◆ **Description of the task**
Write out the material exactly, with the pictures left out.
────────────────────
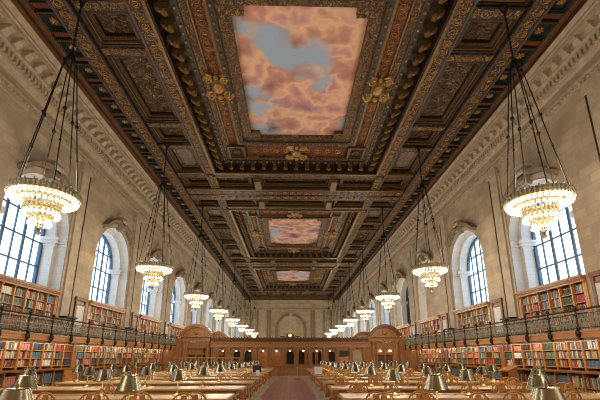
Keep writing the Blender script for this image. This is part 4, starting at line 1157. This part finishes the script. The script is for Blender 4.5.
mb = MB(); mb.lathe([(0, 0), (.17, 0), (.17, .03), (.05, .07), (0, .07)], 14, (.48, 30, 0)); mb.build('base', M['oak_gold'], t)
mb = MB(); mb.lathe([(.028, .06), (.028, .85), (.045, .87), (.045, .91), (.02, .94), (0, .94)], 10, (.48, 30, 0)); mb.build('shaft', M['oak_gold'], t)
t = empty('service_desk', (-2.4, 33.2, 0)); tag(t, 'small panelled wooden desk left of the aisle before the screen', 'desk')
mb = MB(); mb.box(-3.3, -1.55, 32.8, 33.5, 0, .8); mb.box(-3.2, -2.5, 32.77, 32.8, .15, .7); mb.box(-2.35, -1.65, 32.77, 32.8, .15, .7); mb.build('body', M['oak'], t)
mb = MB(); mb.box(-3.36, -1.5, 32.72, 33.56, .8, .85); mb.build('top', M['oak_gold'], t)
t = empty('low_barrier', (-7.2, 33.8, 0)); tag(t, 'waist-high wooden barrier with slim bars before the left end of the screen', 'barrier')
mb = MB(); mb.box(-10.0, -4.4, 33.76, 33.88, 1.54, 1.62); mb.box(-10.0, -4.4, 33.78, 33.86, .1, .2); mb.build('rail', M['oak_gold'], t)
for i in range(9):
    x = -10.0 + 5.5 * i / 8
    mb = MB(); mb.box(x, x + .1, 33.77, 33.87, 0, 1.54); mb.build('post', M['oak'], t)
mb = MB()
for i in range(56): x = -9.85 + 5.35 * i / 55; mb.tube([(x, 33.82, .2), (x, 33.82, 1.54)], .012, 4)
mb.build('bars', M['bronze_mesh'], t)
# sloping atlas stand by the right bookcase
x, y = 10.6, 19.0
t = empty('atlas_stand', (x, y, 0)); tag(t, 'sloping wooden book stand against the right bookcase', 'stand')
mb = MB(); mb.prism([(x - .22, 0), (x + .22, 0), (x + .22, 1.2), (x - .22, 1.0)], 'Y', y - .36, y - .31); mb.prism([(x - .22, 0), (x + .22, 0), (x + .22, 1.2), (x - .22, 1.0)], 'Y', y + .31, y + .36)
mb.box(x + .17, x + .22, y - .31, y + .31, .1, 1.15); mb.build('side_panel', M['oak'], t)
mb = MB(); mb.prism([(x - .27, .98), (x + .25, 1.22), (x + .25, 1.26), (x - .27, 1.02)], 'Y', y - .42, y + .42); mb.box(x - .29, x - .25, y - .42, y + .42, .98, 1.06); mb.build('sloping_top', M['oak_gold'], t)
# buildings beyond the windows
for s, m, h, ya, yb, nm in ((-1, 'facade', 26, -10, 40, 'pale tower block seen through the left windows'), (1, 'facade_blue', 13.5, 6, 30, 'low blue-grey building seen through the nearest right window')):
    t = empty('city_building', (s * 48, (ya + yb) / 2, 0)); tag(t, nm, 'building')
    mb = MB(); mb.box(s * 46, s * 58, ya, yb, -10, h); mb.box(s * 45.6, s * 58, ya, yb, h, h + .6); mb.build('body', M[m], t)
    mb = MB(); z = -4
    while z < h - 3:
        yy = ya + 1
        while yy < yb - 2: mb.box(s * 45.9, s * 46.1, yy, yy + 1.4, z, z + 2); yy += 2.8
        z += 3.6
    mb.build('window_grid', M['facade_blue'] if s < 0 else M['facade'], t)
────────────────────
◆ **Result**
Keep writing the Blender script for this image. This is part 4, starting at line 1157. This part finishes the script. The script is for Blender 4.5.
mb = MB(); mb.lathe([(0, 0), (.17, 0), (.17, .03), (.05, .07), (0, .07)], 14, (.48, 30, 0)); mb.build('base', M['oak_gold'], t)
mb = MB(); mb.lathe([(.028, .06), (.028, .85), (.045, .87), (.045, .91), (.02, .94), (0, .94)], 10, (.48, 30, 0)); mb.build('shaft', M['oak_gold'], t)
t = empty('service_desk', (-2.4, 33.2, 0)); tag(t, 'small panelled wooden desk left of the aisle before the screen', 'desk')
mb = MB(); mb.box(-3.3, -1.55, 32.8, 33.5, 0, .8); mb.box(-3.2, -2.5, 32.77, 32.8, .15, .7); mb.box(-2.35, -1.65, 32.77, 32.8, .15, .7); mb.build('body', M['oak'], t)
mb = MB(); mb.box(-3.36, -1.5, 32.72, 33.56, .8, .85); mb.build('top', M['oak_gold'], t)
t = empty('low_barrier', (-7.2, 33.8, 0)); tag(t, 'waist-high wooden barrier with slim bars before the left end of the screen', 'barrier')
mb = MB(); mb.box(-10.0, -4.4, 33.76, 33.88, 1.54, 1.62); mb.box(-10.0, -4.4, 33.78, 33.86, .1, .2); mb.build('rail', M['oak_gold'], t)
for i in range(9):
    x = -10.0 + 5.5 * i / 8
    mb = MB(); mb.box(x, x + .1, 33.77, 33.87, 0, 1.54); mb.build('post', M['oak'], t)
mb = MB()
for i in range(56): x = -9.85 + 5.35 * i / 55; mb.tube([(x, 33.82, .2), (x, 33.82, 1.54)], .012, 4)
mb.build('bars', M['bronze_mesh'], t)
# sloping atlas stand by the right bookcase
x, y = 10.6, 19.0
t = empty('atlas_stand', (x, y, 0)); tag(t, 'sloping wooden book stand against the right bookcase', 'stand')
mb = MB(); mb.prism([(x - .22, 0), (x + .22, 0), (x + .22, 1.2), (x - .22, 1.0)], 'Y', y - .36, y - .31); mb.prism([(x - .22, 0), (x + .22, 0), (x + .22, 1.2), (x - .22, 1.0)], 'Y', y + .31, y + .36)
mb.box(x + .17, x + .22, y - .31, y + .31, .1, 1.15); mb.build('side_panel', M['oak'], t)
mb = MB(); mb.prism([(x - .27, .98), (x + .25, 1.22), (x + .25, 1.26), (x - .27, 1.02)], 'Y', y - .42, y + .42); mb.box(x - .29, x - .25, y - .42, y + .42, .98, 1.06); mb.build('sloping_top', M['oak_gold'], t)
# buildings beyond the windows
for s, m, h, ya, yb, nm in ((-1, 'facade', 26, -10, 40, 'pale tower block seen through the left windows'), (1, 'facade_blue', 13.5, 6, 30, 'low blue-grey building seen through the nearest right window')):
    t = empty('city_building', (s * 48, (ya + yb) / 2, 0)); tag(t, nm, 'building')
    mb = MB(); mb.box(s * 46, s * 58, ya, yb, -10, h); mb.box(s * 45.6, s * 58, ya, yb, h, h + .6); mb.build('body', M[m], t)
    mb = MB(); z = -4
    while z < h - 3:
        yy = ya + 1
        while yy < yb - 2: mb.box(s * 45.9, s * 46.1, yy, yy + 1.4, z, z + 2); yy += 2.8
        z += 3.6
    mb.build('window_grid', M['facade_blue'] if s < 0 else M['facade'], t)